→ **EXERCISE GOAL**:
Find the lines that contain the word "starts" and copy each one.

start

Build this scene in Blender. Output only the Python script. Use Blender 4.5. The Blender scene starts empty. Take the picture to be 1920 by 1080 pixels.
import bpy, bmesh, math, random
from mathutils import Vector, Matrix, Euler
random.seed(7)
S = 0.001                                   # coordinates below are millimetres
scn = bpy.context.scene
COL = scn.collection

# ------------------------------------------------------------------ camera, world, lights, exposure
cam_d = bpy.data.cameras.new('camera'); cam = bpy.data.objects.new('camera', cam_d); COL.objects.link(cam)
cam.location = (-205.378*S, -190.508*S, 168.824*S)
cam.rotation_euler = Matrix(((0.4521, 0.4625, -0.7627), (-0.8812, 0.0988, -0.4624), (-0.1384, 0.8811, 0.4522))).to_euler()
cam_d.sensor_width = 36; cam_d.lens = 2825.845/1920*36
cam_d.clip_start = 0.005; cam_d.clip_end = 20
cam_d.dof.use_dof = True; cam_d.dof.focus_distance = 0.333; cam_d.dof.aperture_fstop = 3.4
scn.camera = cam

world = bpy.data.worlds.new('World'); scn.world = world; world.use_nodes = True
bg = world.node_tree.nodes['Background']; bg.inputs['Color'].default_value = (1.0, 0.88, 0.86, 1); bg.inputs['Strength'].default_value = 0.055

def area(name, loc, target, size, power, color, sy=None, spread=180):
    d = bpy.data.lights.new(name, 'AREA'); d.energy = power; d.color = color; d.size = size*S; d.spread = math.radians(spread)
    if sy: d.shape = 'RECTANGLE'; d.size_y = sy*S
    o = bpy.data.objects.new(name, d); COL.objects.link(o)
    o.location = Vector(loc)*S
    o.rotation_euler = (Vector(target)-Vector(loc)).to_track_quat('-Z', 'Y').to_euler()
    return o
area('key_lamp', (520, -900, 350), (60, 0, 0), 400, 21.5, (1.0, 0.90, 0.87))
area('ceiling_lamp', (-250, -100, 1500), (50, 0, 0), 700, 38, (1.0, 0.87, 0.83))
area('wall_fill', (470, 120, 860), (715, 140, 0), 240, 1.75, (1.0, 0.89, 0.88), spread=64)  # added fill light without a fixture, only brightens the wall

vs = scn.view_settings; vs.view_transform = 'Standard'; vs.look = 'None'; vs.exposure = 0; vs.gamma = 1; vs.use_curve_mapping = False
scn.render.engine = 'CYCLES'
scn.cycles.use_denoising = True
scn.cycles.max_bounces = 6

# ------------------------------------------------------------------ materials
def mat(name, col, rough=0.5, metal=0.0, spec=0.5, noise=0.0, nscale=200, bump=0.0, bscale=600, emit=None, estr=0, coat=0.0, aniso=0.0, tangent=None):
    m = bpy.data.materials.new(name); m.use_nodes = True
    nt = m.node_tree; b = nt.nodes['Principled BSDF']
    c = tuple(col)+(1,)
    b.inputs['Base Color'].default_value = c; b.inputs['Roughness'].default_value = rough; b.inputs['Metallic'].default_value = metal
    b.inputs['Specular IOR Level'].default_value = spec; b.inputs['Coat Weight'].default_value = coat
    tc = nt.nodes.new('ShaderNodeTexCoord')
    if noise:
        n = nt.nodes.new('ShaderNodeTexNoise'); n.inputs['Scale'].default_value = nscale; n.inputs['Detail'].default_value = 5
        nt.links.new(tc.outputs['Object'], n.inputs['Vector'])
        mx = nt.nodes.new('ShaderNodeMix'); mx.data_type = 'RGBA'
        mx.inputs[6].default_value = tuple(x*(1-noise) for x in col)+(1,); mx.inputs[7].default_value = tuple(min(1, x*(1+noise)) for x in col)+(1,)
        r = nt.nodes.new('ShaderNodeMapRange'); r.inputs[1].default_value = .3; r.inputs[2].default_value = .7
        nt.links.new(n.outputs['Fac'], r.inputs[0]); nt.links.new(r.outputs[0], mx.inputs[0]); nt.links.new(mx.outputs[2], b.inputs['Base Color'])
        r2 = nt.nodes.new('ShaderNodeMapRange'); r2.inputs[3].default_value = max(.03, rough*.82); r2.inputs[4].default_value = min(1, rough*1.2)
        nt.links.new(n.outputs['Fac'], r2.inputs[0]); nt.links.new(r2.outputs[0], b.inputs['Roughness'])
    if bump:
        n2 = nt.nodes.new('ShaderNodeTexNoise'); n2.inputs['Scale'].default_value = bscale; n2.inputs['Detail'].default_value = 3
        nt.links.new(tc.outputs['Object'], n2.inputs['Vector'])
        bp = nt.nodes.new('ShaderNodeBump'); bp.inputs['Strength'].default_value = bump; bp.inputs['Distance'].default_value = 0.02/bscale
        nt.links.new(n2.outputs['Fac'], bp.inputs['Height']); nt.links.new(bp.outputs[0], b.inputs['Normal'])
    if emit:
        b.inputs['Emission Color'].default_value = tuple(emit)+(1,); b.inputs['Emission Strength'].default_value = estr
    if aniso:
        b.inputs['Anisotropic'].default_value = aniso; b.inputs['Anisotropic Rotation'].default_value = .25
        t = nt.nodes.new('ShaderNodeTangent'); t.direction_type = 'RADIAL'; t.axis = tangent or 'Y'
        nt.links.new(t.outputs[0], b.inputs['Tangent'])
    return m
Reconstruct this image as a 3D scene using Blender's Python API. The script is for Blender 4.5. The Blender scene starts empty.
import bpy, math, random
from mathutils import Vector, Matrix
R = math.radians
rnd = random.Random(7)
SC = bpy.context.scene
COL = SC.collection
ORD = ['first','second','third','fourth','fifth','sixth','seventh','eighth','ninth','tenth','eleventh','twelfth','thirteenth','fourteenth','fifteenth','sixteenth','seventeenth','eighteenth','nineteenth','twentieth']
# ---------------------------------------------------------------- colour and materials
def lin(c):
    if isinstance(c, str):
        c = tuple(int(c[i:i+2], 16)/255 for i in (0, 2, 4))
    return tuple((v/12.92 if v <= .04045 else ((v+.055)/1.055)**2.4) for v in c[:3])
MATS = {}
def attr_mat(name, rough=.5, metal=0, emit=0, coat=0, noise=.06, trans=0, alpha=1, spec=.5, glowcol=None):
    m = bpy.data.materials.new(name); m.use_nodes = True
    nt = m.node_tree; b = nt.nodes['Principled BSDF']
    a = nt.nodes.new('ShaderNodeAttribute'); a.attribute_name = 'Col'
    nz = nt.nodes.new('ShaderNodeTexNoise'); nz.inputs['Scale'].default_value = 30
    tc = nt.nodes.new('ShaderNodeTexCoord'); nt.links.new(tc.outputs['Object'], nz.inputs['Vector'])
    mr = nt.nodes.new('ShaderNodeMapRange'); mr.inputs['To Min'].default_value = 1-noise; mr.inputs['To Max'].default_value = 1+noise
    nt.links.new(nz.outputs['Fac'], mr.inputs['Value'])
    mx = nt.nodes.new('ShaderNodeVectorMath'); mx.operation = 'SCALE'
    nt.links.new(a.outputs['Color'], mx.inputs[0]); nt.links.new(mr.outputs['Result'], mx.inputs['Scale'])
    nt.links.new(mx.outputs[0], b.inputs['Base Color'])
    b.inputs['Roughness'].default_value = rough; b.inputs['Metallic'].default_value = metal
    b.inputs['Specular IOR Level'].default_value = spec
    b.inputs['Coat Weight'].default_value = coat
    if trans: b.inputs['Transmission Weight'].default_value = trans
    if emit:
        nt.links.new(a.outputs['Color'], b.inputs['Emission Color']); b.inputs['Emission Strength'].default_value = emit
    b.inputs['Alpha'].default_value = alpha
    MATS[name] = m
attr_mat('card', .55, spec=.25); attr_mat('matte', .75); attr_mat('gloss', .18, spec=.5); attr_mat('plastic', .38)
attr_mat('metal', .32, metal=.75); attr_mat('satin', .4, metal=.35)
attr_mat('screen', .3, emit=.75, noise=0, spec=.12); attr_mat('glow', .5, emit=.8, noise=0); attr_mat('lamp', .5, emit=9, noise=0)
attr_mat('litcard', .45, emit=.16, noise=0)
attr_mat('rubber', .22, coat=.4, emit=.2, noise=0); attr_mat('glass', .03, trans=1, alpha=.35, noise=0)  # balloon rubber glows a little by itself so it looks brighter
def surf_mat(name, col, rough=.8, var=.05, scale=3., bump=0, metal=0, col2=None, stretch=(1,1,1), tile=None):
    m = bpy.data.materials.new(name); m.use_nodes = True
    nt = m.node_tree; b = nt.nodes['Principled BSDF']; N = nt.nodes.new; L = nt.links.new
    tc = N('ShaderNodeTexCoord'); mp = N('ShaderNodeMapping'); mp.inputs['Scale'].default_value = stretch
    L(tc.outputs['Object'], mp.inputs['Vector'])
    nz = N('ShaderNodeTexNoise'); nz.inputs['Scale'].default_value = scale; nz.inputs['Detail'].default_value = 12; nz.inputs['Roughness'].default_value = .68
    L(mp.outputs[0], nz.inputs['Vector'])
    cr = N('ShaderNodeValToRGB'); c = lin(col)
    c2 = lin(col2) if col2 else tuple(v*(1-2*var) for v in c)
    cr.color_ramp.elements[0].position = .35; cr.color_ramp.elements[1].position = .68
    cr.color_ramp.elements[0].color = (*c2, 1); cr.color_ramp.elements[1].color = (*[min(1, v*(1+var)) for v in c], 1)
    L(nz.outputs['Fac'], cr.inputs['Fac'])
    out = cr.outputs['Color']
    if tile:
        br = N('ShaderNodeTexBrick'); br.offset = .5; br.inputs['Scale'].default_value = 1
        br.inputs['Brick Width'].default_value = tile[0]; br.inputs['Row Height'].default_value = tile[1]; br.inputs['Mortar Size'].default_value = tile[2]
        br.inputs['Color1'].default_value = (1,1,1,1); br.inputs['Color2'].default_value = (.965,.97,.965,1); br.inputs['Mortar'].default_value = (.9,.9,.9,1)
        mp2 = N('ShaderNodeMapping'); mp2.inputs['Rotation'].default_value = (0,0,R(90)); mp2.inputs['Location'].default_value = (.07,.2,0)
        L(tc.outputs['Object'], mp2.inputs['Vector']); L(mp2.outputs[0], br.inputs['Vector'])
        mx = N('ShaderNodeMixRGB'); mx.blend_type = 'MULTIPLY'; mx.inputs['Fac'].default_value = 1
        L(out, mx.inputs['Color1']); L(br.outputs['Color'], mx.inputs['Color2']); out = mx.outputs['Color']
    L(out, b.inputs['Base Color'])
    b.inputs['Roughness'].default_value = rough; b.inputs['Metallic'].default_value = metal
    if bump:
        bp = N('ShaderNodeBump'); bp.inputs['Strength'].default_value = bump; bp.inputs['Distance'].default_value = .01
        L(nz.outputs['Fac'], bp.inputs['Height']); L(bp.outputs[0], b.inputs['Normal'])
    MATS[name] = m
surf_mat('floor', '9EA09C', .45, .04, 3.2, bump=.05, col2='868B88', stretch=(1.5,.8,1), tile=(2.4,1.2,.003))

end

→ **FINAL ANSWER**:
Build this scene in Blender. Output only the Python script. Use Blender 4.5. The Blender scene starts empty. Take the picture to be 1920 by 1080 pixels.
Reconstruct this image as a 3D scene using Blender's Python API. The script is for Blender 4.5. The Blender scene starts empty.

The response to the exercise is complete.